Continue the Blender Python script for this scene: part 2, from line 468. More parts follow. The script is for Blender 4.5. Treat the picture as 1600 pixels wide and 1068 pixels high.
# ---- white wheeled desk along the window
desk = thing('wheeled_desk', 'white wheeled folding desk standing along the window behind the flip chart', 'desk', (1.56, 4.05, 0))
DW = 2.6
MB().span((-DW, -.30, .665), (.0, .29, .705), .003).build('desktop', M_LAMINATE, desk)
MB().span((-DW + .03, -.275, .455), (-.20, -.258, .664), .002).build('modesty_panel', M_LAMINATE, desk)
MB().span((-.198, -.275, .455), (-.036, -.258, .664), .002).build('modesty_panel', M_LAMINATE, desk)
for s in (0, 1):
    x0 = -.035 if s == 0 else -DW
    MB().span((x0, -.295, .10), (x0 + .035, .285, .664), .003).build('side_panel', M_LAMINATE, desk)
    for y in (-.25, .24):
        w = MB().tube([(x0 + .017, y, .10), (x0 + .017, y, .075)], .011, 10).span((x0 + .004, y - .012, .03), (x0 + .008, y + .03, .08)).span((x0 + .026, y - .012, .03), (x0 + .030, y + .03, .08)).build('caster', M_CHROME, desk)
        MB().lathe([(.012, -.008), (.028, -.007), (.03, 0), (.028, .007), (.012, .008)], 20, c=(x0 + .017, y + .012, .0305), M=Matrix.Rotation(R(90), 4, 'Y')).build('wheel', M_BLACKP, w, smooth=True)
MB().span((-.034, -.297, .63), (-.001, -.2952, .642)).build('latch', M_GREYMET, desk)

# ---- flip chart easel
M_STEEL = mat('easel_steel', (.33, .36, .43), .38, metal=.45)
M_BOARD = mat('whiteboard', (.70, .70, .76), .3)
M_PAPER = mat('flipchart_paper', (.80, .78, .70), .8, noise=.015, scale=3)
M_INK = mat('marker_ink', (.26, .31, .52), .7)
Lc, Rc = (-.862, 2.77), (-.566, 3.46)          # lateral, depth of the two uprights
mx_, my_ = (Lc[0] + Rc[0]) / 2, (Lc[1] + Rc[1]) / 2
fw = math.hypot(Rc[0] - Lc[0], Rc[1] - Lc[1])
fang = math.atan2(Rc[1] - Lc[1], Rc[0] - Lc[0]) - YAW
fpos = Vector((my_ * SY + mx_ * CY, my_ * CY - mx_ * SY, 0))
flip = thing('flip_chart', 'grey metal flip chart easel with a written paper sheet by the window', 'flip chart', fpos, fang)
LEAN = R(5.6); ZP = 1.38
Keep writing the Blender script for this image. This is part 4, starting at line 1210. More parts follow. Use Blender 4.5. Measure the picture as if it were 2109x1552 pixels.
====
Exercise prompt:
Return each entry from above without altering a single character.

Solution to the exercise:
Continue the Blender Python script for this scene: part 2, from line 468. More parts follow. The script is for Blender 4.5. Treat the picture as 1600 pixels wide and 1068 pixels high.
# ---- white wheeled desk along the window
desk = thing('wheeled_desk', 'white wheeled folding desk standing along the window behind the flip chart', 'desk', (1.56, 4.05, 0))
DW = 2.6
MB().span((-DW, -.30, .665), (.0, .29, .705), .003).build('desktop', M_LAMINATE, desk)
MB().span((-DW + .03, -.275, .455), (-.20, -.258, .664), .002).build('modesty_panel', M_LAMINATE, desk)
MB().span((-.198, -.275, .455), (-.036, -.258, .664), .002).build('modesty_panel', M_LAMINATE, desk)
for s in (0, 1):
    x0 = -.035 if s == 0 else -DW
    MB().span((x0, -.295, .10), (x0 + .035, .285, .664), .003).build('side_panel', M_LAMINATE, desk)
    for y in (-.25, .24):
        w = MB().tube([(x0 + .017, y, .10), (x0 + .017, y, .075)], .011, 10).span((x0 + .004, y - .012, .03), (x0 + .008, y + .03, .08)).span((x0 + .026, y - .012, .03), (x0 + .030, y + .03, .08)).build('caster', M_CHROME, desk)
        MB().lathe([(.012, -.008), (.028, -.007), (.03, 0), (.028, .007), (.012, .008)], 20, c=(x0 + .017, y + .012, .0305), M=Matrix.Rotation(R(90), 4, 'Y')).build('wheel', M_BLACKP, w, smooth=True)
MB().span((-.034, -.297, .63), (-.001, -.2952, .642)).build('latch', M_GREYMET, desk)

# ---- flip chart easel
M_STEEL = mat('easel_steel', (.33, .36, .43), .38, metal=.45)
M_BOARD = mat('whiteboard', (.70, .70, .76), .3)
M_PAPER = mat('flipchart_paper', (.80, .78, .70), .8, noise=.015, scale=3)
M_INK = mat('marker_ink', (.26, .31, .52), .7)
Lc, Rc = (-.862, 2.77), (-.566, 3.46)          # lateral, depth of the two uprights
mx_, my_ = (Lc[0] + Rc[0]) / 2, (Lc[1] + Rc[1]) / 2
fw = math.hypot(Rc[0] - Lc[0], Rc[1] - Lc[1])
fang = math.atan2(Rc[1] - Lc[1], Rc[0] - Lc[0]) - YAW
fpos = Vector((my_ * SY + mx_ * CY, my_ * CY - mx_ * SY, 0))
flip = thing('flip_chart', 'grey metal flip chart easel with a written paper sheet by the window', 'flip chart', fpos, fang)
LEAN = R(5.6); ZP = 1.38
Keep writing the Blender script for this image. This is part 4, starting at line 1210. More parts follow. Use Blender 4.5. Measure the picture as if it were 2109x1552 pixels.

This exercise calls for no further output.